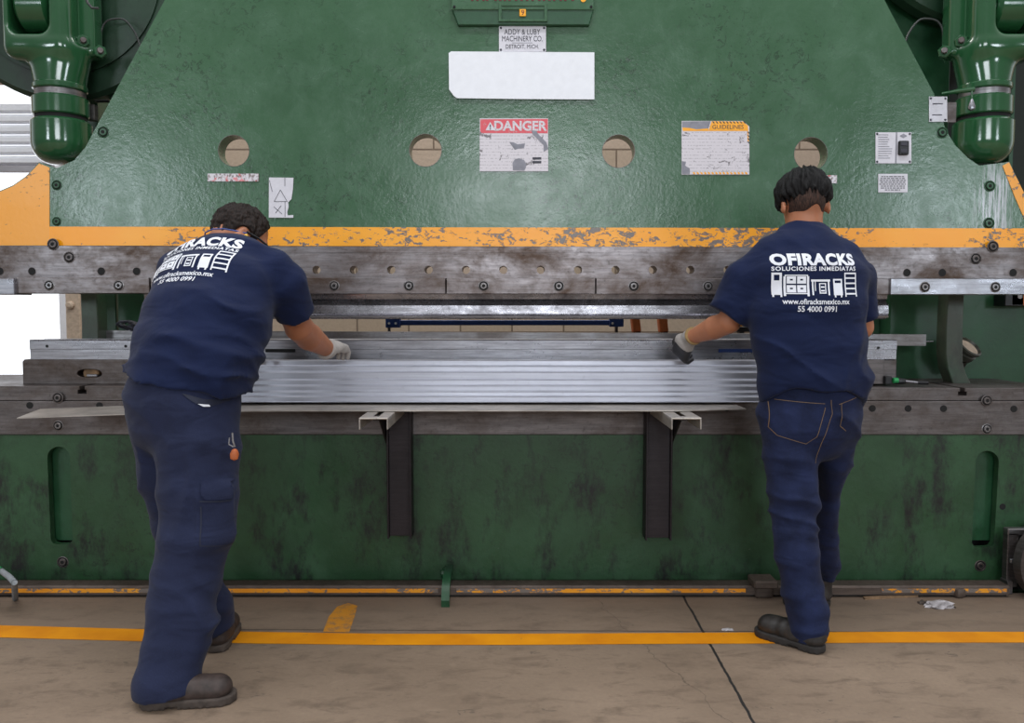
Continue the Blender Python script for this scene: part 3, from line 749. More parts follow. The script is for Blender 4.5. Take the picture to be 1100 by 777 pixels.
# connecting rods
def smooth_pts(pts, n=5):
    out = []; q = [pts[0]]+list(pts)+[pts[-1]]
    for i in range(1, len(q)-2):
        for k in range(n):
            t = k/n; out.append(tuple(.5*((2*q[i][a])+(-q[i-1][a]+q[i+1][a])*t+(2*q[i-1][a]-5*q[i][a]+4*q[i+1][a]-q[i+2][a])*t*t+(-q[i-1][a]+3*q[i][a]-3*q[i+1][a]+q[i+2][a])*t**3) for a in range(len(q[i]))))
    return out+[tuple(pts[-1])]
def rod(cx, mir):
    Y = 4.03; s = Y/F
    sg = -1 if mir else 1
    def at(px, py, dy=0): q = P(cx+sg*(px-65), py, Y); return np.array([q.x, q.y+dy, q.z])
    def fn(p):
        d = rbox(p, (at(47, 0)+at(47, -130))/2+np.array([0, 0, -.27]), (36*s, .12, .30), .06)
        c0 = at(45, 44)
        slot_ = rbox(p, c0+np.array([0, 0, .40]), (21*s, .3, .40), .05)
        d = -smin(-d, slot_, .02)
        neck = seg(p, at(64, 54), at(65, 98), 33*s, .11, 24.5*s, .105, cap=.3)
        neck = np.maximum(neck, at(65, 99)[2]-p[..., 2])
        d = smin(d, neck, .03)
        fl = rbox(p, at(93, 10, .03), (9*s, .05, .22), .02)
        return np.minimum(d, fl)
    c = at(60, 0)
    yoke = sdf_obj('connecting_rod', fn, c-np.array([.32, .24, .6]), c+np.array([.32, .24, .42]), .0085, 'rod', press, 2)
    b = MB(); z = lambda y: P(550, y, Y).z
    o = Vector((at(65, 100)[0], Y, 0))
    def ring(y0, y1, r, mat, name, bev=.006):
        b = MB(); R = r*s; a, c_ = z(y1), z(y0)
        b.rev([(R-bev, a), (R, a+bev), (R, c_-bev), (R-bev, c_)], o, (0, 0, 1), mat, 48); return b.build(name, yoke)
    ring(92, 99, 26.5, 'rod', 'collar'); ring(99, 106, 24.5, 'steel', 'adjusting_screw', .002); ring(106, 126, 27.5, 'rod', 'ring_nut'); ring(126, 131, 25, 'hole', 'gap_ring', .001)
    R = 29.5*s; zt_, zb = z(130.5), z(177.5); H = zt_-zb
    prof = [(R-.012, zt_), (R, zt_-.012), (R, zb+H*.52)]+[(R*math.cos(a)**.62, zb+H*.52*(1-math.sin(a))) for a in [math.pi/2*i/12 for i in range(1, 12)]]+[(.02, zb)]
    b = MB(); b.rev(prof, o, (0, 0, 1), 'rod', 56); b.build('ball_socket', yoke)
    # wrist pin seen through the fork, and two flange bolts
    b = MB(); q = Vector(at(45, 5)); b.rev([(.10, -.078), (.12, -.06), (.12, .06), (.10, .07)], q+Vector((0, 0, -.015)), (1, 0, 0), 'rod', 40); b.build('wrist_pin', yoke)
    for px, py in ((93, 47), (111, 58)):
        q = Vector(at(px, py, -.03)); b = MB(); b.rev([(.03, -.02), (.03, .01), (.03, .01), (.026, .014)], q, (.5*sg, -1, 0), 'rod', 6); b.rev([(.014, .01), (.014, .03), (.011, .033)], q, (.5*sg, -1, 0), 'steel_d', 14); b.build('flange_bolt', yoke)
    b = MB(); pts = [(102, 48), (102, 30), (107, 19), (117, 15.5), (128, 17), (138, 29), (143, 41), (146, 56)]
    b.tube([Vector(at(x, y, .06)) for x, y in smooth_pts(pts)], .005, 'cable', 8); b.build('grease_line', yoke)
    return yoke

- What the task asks
Using the material above, set down every line exactly, but skip the pictures.

- Answer to this exercise
Continue the Blender Python script for this scene: part 3, from line 749. More parts follow. The script is for Blender 4.5. Take the picture to be 1100 by 777 pixels.
# connecting rods
def smooth_pts(pts, n=5):
    out = []; q = [pts[0]]+list(pts)+[pts[-1]]
    for i in range(1, len(q)-2):
        for k in range(n):
            t = k/n; out.append(tuple(.5*((2*q[i][a])+(-q[i-1][a]+q[i+1][a])*t+(2*q[i-1][a]-5*q[i][a]+4*q[i+1][a]-q[i+2][a])*t*t+(-q[i-1][a]+3*q[i][a]-3*q[i+1][a]+q[i+2][a])*t**3) for a in range(len(q[i]))))
    return out+[tuple(pts[-1])]
def rod(cx, mir):
    Y = 4.03; s = Y/F
    sg = -1 if mir else 1
    def at(px, py, dy=0): q = P(cx+sg*(px-65), py, Y); return np.array([q.x, q.y+dy, q.z])
    def fn(p):
        d = rbox(p, (at(47, 0)+at(47, -130))/2+np.array([0, 0, -.27]), (36*s, .12, .30), .06)
        c0 = at(45, 44)
        slot_ = rbox(p, c0+np.array([0, 0, .40]), (21*s, .3, .40), .05)
        d = -smin(-d, slot_, .02)
        neck = seg(p, at(64, 54), at(65, 98), 33*s, .11, 24.5*s, .105, cap=.3)
        neck = np.maximum(neck, at(65, 99)[2]-p[..., 2])
        d = smin(d, neck, .03)
        fl = rbox(p, at(93, 10, .03), (9*s, .05, .22), .02)
        return np.minimum(d, fl)
    c = at(60, 0)
    yoke = sdf_obj('connecting_rod', fn, c-np.array([.32, .24, .6]), c+np.array([.32, .24, .42]), .0085, 'rod', press, 2)
    b = MB(); z = lambda y: P(550, y, Y).z
    o = Vector((at(65, 100)[0], Y, 0))
    def ring(y0, y1, r, mat, name, bev=.006):
        b = MB(); R = r*s; a, c_ = z(y1), z(y0)
        b.rev([(R-bev, a), (R, a+bev), (R, c_-bev), (R-bev, c_)], o, (0, 0, 1), mat, 48); return b.build(name, yoke)
    ring(92, 99, 26.5, 'rod', 'collar'); ring(99, 106, 24.5, 'steel', 'adjusting_screw', .002); ring(106, 126, 27.5, 'rod', 'ring_nut'); ring(126, 131, 25, 'hole', 'gap_ring', .001)
    R = 29.5*s; zt_, zb = z(130.5), z(177.5); H = zt_-zb
    prof = [(R-.012, zt_), (R, zt_-.012), (R, zb+H*.52)]+[(R*math.cos(a)**.62, zb+H*.52*(1-math.sin(a))) for a in [math.pi/2*i/12 for i in range(1, 12)]]+[(.02, zb)]
    b = MB(); b.rev(prof, o, (0, 0, 1), 'rod', 56); b.build('ball_socket', yoke)
    # wrist pin seen through the fork, and two flange bolts
    b = MB(); q = Vector(at(45, 5)); b.rev([(.10, -.078), (.12, -.06), (.12, .06), (.10, .07)], q+Vector((0, 0, -.015)), (1, 0, 0), 'rod', 40); b.build('wrist_pin', yoke)
    for px, py in ((93, 47), (111, 58)):
        q = Vector(at(px, py, -.03)); b = MB(); b.rev([(.03, -.02), (.03, .01), (.03, .01), (.026, .014)], q, (.5*sg, -1, 0), 'rod', 6); b.rev([(.014, .01), (.014, .03), (.011, .033)], q, (.5*sg, -1, 0), 'steel_d', 14); b.build('flange_bolt', yoke)
    b = MB(); pts = [(102, 48), (102, 30), (107, 19), (117, 15.5), (128, 17), (138, 29), (143, 41), (146, 56)]
    b.tube([Vector(at(x, y, .06)) for x, y in smooth_pts(pts)], .005, 'cable', 8); b.build('grease_line', yoke)
    return yoke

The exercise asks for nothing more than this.